The FX market is continuing to weigh up the risk of more persistent inflation. Lee Hardman, Currency Analyst at MUFG Bank, expects the US dollar to strengthen against the euro, the Swiss franc and the Japanese yen given that their central banks are set to keep a dovish stance shrugging off higher inflation.
“The Fed is beginning to display more concern over the risk that higher inflation could become more embedded in the economy. It provides justification for the Fed to begin QE tapering from next month and to bring QE to an end by around the middle of next year. That would then leave open the second half of next year for the Fed to begin raising rates if higher inflation proves more persistent than policymakers currently believe.”
“The US rate market has already moved along way to price in this scenario with two 25bps now priced into 2022 followed by a further three 25bps hikes in 2023. It is continuing to place upward pressure on US rates.”

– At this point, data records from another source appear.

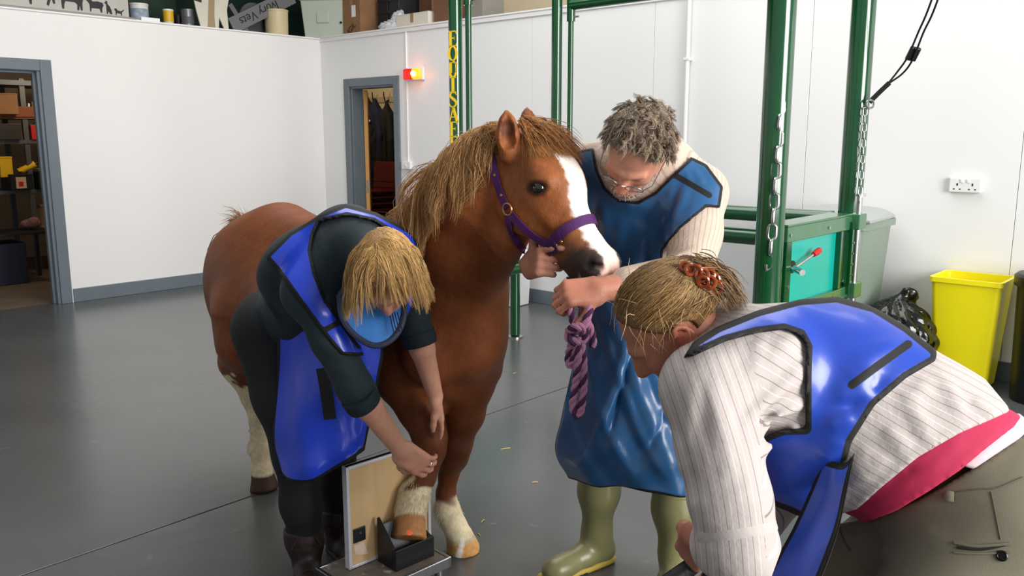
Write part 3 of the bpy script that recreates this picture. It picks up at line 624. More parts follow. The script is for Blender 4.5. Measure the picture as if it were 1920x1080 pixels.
# grey shop sign, lying upside down and tilted
t = thing('vets_sign', 'grey sign lettered Ivory Vets propped upside down and tilted', 'sign', R(-.2, -.75, L0))
an = math.radians(27); ux = yv*math.cos(an)+zv*math.sin(an); uy = -yv*math.sin(an)+zv*math.cos(an); so = R(-.14, -.62, L0+.245)
MB().box(so, (.85, .02, .16), np.column_stack((ux, np.cross(uy, ux), uy))).build('board', M('sign_grey', (.40, .40, .41), .6), t, bevel=.002)
text('lettering', 'Ivory Vets', .125, so+(RM@np.array((1., 0, 0)))*.0115-ux*.06, -ux, -uy, m_ink, t, .001)
u2 = yv*math.cos(-.95)+zv*math.sin(-.95); MB().box(R(-.15, -.90, L0+.13), (.34, .02, .05), np.column_stack((u2, np.cross(np.cross(u2, yv), u2)*0+np.array(RM@np.array((1., 0, 0))), np.cross(u2, RM@np.array((1., 0, 0)))))).build('strut', M('strut_grey', (.36, .36, .37), .6), t, bevel=.002)
tag(MB().lathe([(.17, 0), (.17, .02)], R(-.34, -.62, L0+.172), 30, ax=RM@np.array((1., 0, 0))).build('grey_disc', M('disc_grey', (.33, .33, .34), .6)), 'round grey disc leaning behind the cream bucket', 'disc')
tin('cream_bucket', 'cream plastic bucket with wire handle beside the big storage box', 'bucket', -.17, -.44, .125, .265, M('bucket_cream', (.80, .74, .58), .4, var=.06, vscale=4), None, None, True)
# pale storage box with lid, on the corner
t = thing('storage_box', 'large pale grey green plastic storage box with lid on the corner', 'box', R(.0, .25, L0)); m_sb = M('storage_plastic', (.72, .75, .69), .4)
bx0 = R(-.02, .17, 0); e1 = nrm(np.array((1, -.12, 0))); e2 = np.array((-e1[1], e1[0], 0)); Mb = np.column_stack((e1, e2, (0, 0, 1)))
V = []; 
for w_, d_, z_ in ((.50, .34, 0), (.56, .40, .40), (.60, .44, .40), (.60, .44, .425)):
    V += [bx0+(0, 0, L0+z_)+Mb@np.array((sx*w_/2, sy*d_/2, 0)) for sx, sy in ((-1, -1), (1, -1), (1, 1), (-1, 1))]
MB().add(V, [(3, 2, 1, 0)]+[(i*4+k, i*4+(k+1) % 4, i*4+4+(k+1) % 4, i*4+4+k) for i in range(3) for k in range(4)]+[(12, 13, 14, 15)]).build('tub', m_sb, t, bevel=.012, seg=3)
MB().box(bx0+(0, 0, L0+.455), (.62, .46, .05), Mb).build('lid', m_sb, t, bevel=.012, seg=3)
MB().cyl(bx0+(0, 0, L0+.16)+Mb@np.array((.17, -.196, 0)), bx0+(0, 0, L0+.16)+Mb@np.array((.17, -.183, 0)), .012, n=14).build('drain_plug', m_black, t)
MB().box(bx0+(0, 0, L0+.22)+Mb@np.array((-.03, -.19, 0)), (.14, .012, .12), Mb).build('moulded_panel', m_sb, t, bevel=.005)
def carton(name, label, a0, a1, y0, y1, h, mat, z=L0, rz=0, cat='box'):
    t = thing(name, label, cat, R((a0+a1)/2, (y0+y1)/2, z)); rot = RM@rotz(rz); c = R((a0+a1)/2, (y0+y1)/2, z+h/2); w_, d_ = a1-a0, y1-y0
    MB().box(c, (w_, d_, h), rot).build('carton', mat, t, bevel=.003)
    for s_ in (-1, 1): MB().box(c+rot@np.array((s_*(w_/4+.001), 0, h/2+.003)), (w_/2-.004, d_, .004), rot).build('flap', mat, t)
    MB().box(c+rot@np.array((0, -d_/2-.0006, h/2-.04)), (.05, .001, .09), rot).build('tape', M('parcel_tape', (.6, .5, .36), .3), t)
    return t, c, rot
t, c, rot = carton('cardboard_box', 'brown carton with a white label and word VIGILS beside the pale storage box', .26, .56, .12, .5, .40, m_card)
MB().box(c+rot@np.array((.04, -.192, .06)), (.07, .001, .12), rot).build('white_label', m_white, t)
text('print', 'UGIL', .09, c+rot@np.array((-.02, -.193, -.13)), rot@nrm((1, 0, .7)), rot@nrm((-.7, 0, 1)), m_ink, t, .0005)
t['label'] = 'brown carton with a white label beside the pale storage box'
for k, (x, lab) in enumerate(((.72, 'dark plastic crate standing next to the labelled carton'), (.90, 'dark grey crate behind the plastic bag on the loft'))):
    t = thing('dark_crate', lab, 'crate', R(x, .45, L0)); mk = M('crate_dark', (.10+.06*k, .10+.06*k, .11+.06*k), .6)
    MB().rbox(x-.08, x+.08, .3, .65, L0, L0+.4+.05*k).build('body', mk, t, bevel=.006)
    for z_ in (.1, .22, .34): MB().rbox(x-.085, x+.085, .293, .3, L0+z_, L0+z_+.03).build('rib', mk, t, bevel=.002)
carton('tall_carton', 'tall dark brown carton behind the crumpled plastic bag', 1.02, 1.40, .55, .9, .46, m_carddk)
carton('open_carton', 'brown carton above the white box, beside the lettered green post', 1.36, 1.86, .42, .82, .42, m_card, rz=.12)
carton('white_carton', 'low white box at the loft edge by the plastic bag', 1.12, 1.64, .13, .38, .15, M('white_card', (.85, .82, .76), .6), rz=-.05)
carton('brown_carton', 'dark brown carton half hidden by the lettered green post', 1.68, 2.02, .15, .5, .36, m_carddk)
S = SDF(R(1.0, .15, L0)-.26, R(1.0, .15, L0)+.3, .009); pc = R(1.02, .2, L0)
S.ell(pc+(0, 0, .05), (.16, .1, .07), k=.05).ell(pc+(.05, -.02, .11), (.08, .06, .1), k=.05).cone(pc+(.06, 0, .15), pc+(.08, .02, .22), .05, .012, .04).cut(pc+(0, 0, .0), (0, 0, -1))
def crump(V):
    d = V-pc; return V+nrm3(d)*((np.abs(np.sin(d[:, 0]*50+np.sin(d[:, 2]*60)*2))-.5)*.014+(np.abs(np.sin(d[:, 1]*80+d[:, 2]*70))-.5)*.01)[:, None]
def nrm3(d): return d/(np.linalg.norm(d, axis=1, keepdims=True)+1e-6)
o, _ = S.build('plastic_bag', M('polythene', (.72, .72, .74), .2, bump=.6, bscale=40), None, 1, post=crump); tag(o, 'crumpled clear polythene bag lying in front of the cartons', 'bag')
carton('grey_carton', 'grey box with dark foot beyond the lettered post', 2.12, 2.3, .2, .5, .28, M('grey_card', (.5, .49, .46), .6))
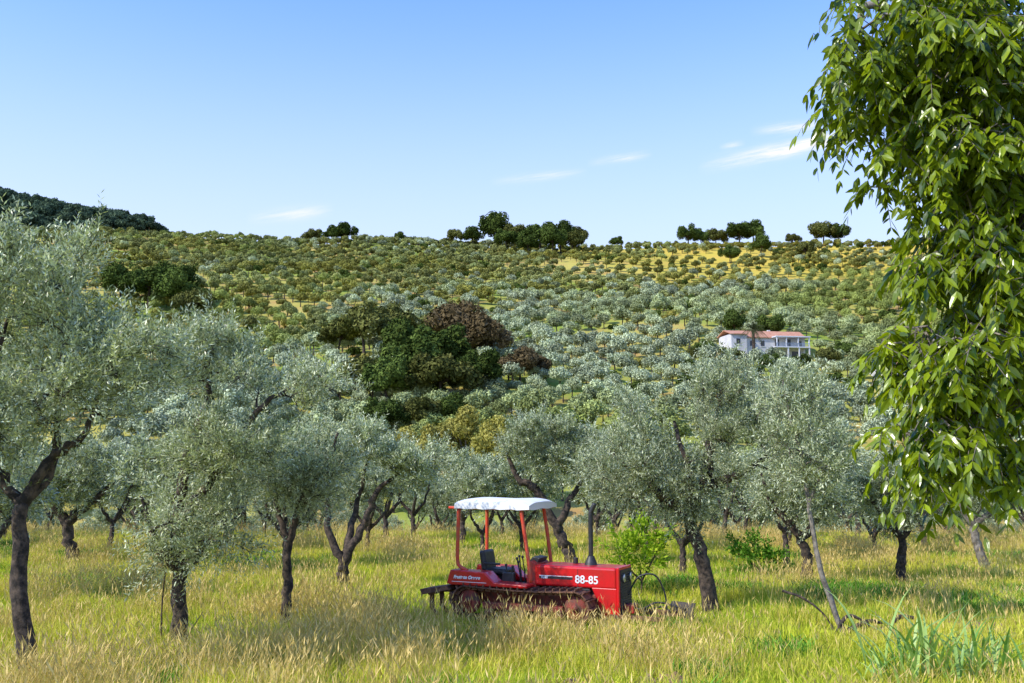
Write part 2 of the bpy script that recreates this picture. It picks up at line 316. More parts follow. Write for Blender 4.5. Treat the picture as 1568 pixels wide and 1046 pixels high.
P=np.array(P); n=len(P); z=Hh(P[:,0],P[:,1])
scatter('hillside_olive_grove',np.c_[P,z-.1],I,SC,np.c_[np.zeros((n,2)),rng.rand(n)*6.28],hc)
print('hill trees',n)
fc=newcoll('forest_kinds')
for i in range(3): blob('forest_kind_%d'%i,120+i,9+i,(5,5,3.6),14,700,.9,forest_leaf_hazed,tr=.3,lr=(.4,.6),coll=fc)
P=np.c_[rng.uniform(-640,-225,2600),rng.uniform(740,930,2600)]; z=Hh(P[:,0],P[:,1]); n=len(P)
scatter('distant_forest',np.c_[P,z-.5],rng.randint(0,3,n),rng.uniform(.6,1.5,n),np.c_[np.zeros((n,2)),rng.rand(n)*6.28],fc)
# big broadleaf trees
proto={}
def big(name,key,seed,H,cr,leafm,x,y,s=1.0,rot=0,tr=.35,nl=30,nq=6500,qs=.42,bm=bark,zo=0):
    if key not in proto: proto[key]=blob(name,seed,H,cr,nl,nq,qs,leafm,barkm=bm,tr=tr,lr=(.2,.42),spread=(.35,.95)); ob=proto[key]
    else:
        ob=bpy.data.objects.new(name,proto[key].data); COL.objects.link(ob)
    ob.location=(x,y,float(Hh(x,y))-.3+zo); ob.scale=(s,s,s*random.Random(x).uniform(.9,1.1)); ob.rotation_euler=(0,0,rot); return ob
def oak(k,x,y,s): 
    return big('oak_tree',['oakA','oakB','oakC'][k%3],200+k%3,11,(6,6,4.6),[oak_leaf,oak_leaf2,oak_leaf][k%3],x,y,s,k*1.3)
for k,(x,y,s) in enumerate([(-21,166,.9),(-12,166,1.0),(-6,172,.9),(-17,172,1.05),(-26,174,.75),(-13,182,1.2),(-20,186,1.0),(-14,150,.7),(-19,148,.65),(-9,152,.6)]): oak(k,x,y,s)
for k,(x,y,s) in enumerate([(-9.5,200,1.35),(-5,197,1.0),(1.5,184,.72),(4,187,.6)]):
    big('autumn_oak_tree','brA' if k%2 else 'brB',210+k%2,11,(5.4,5.4,4.6),brown_leaf,x,y,s,k*2.1)
for k,(x,y,s) in enumerate([(-30,200,1.15),(-25,206,1.1),(-36,206,.8),(-16,206,1.0)]):
    big('oak_tree','olv',216,11,(5.6,5.6,4.4),oak_leaf2,x,y,s,k*1.9)
for k,(x,y,s) in enumerate([(-9,116,.95),(-5.5,118,1.1),(-2,116,.95),(-12.5,120,.9),(-15.5,118,.8),(1.5,119,.75)]):
    big('poplar_tree','pop',220,12,(3.4,3.4,4.6),yel_leaf,x,y,s,k*1.7,tr=.18,nl=18,nq=4500,qs=.24,bm=palebark)
for k,(x,y,s) in enumerate([(-98,285,1.3),(-108,292,1.4),(-90,280,1.0),(-118,296,1.2),(-103,300,1.3)]): oak(k*2,x,y,s)
for k,(x,y,s) in enumerate([(-9,516,1.9),(3,506,1.5),(14,495,1.8),(25,498,1.6),(33,503,1.4),(8,478,1.2),(20,478,1.4),(30,486,1.2),(-3,490,1.3),(-21,520,1.2),(-30,522,1.0),(-90,522,1.3),(-96,520,1.0),(-107,524,1.0),(94,520,1.3),(101,522,1.0),(109,522,1.1),(121,520,1.6),(129,522,1.4),(166,520,1.5),(174,521,1.2),(116,455,1.0),(135,450,.9),(98,440,.9),(-60,523,.7),(150,522,.7),(56,522,.7)]): oak(k,x,y,s)
for k,(x,y,s) in enumerate([(41,211,.5),(45.5,206,.48),(53,204,.42),(60,205,.4),(66.5,208,.5),(60,229,.7),(52,231,.6),(38,209,.4),(71,212,.55)]): oak(k,x,y,s)
# ---------------------------------------------------------------- near overhanging ash tree (trunk right of view)
rng=np.random.RandomState(31); A=Acc(); gz=float(Hh(4.7,5.4))
A.tube(catmull([(4.7,5.4,gz-.2),(4.65,5.4,gz+1.2),(4.5,5.3,gz+2.4)],6),np.linspace(.2,.14,13),11,0,.12,rng)
ells=[((2.35,5.1,5.1),(.64,.65,.5)),((2.42,5.1,4.55),(.52,.55,.32)),((2.45,5.0,4.05),(.44,.5,.32)),((2.27,5.0,3.5),(.42,.45,.28)),((2.25,5.0,3.10),(.38,.4,.18)),((3.1,5.2,4.4),(.6,1,1.3)),((2.9,5.2,5.6),(1.0,1.0,.5)),((4.6,5.4,5.2),(1.6,1.6,1.3)),((2.0,5.0,5.25),(.4,.5,.35))]
top=np.array([4.5,5.3,gz+2.4]); nodes=[top]
for e in ells:
    c=np.array(e[0]); Q=catmull([top,(top+c)/2+[0,0,.35],c+[0,0,.1],c+[(-.2),0,-.05]],6); A.tube(Q,np.linspace(.06,.01,len(Q)),6,0); nodes+=list(Q)
ntip=410; w=np.array([1.05,.78,.65,.68,.42,.95,.8,.5,.4]); kk=rng.choice(len(ells),ntip,p=w/w.sum())
C=np.array([e[0] for e in ells])[kk]; Rr=np.array([e[1] for e in ells])[kk]
tp=C+unit(rng.normal(size=(ntip,3)))*Rr*(.25+.75*rng.rand(ntip,1)**.6); nodes=np.array(nodes)
for p in tp:
    i=np.argmin(np.linalg.norm(nodes-p,axis=1)); s=nodes[i]; A.tube([s,(s+p)/2+[0,0,.05],p],[.01,.007,.004],4)
base=np.repeat(tp,6,0)+rng.normal(size=(ntip*6,3))*.035; nb=len(base)
ou=unit(rng.normal(size=(nb,3))*[1,1,.4]+[-.2,-.1,-.1]); L=rng.uniform(.16,.27,nb)
npair=6
tt=np.linspace(.2,1,npair)
rach=base[:,None]+ou[:,None]*(L[:,None]*.85*tt)[...,None]; rach[...,2]-=(L[:,None]*.75*tt**1.7)
tan=unit(ou[:,None]*.8+np.stack([0*tt,0*tt,-1.3*tt**.7],-1)[None]); side=unit(np.cross(tan,[0,0,1.])+1e-6)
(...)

“Support for the US dollar from higher US yields has been dampened so far this month both by the improvement in global investor risk sentiment, and by similar rise in yields outside of the US on average in other G10 economies. As a result yield spreads have not moved decisively in favour of the US dollar.”
“The case for a stronger US dollar is more compelling against the low yielding G10 currencies of the EUR, CHF and JPY where market participants are more comfortable that their domestic central banks will keep rates low despite higher inflation.”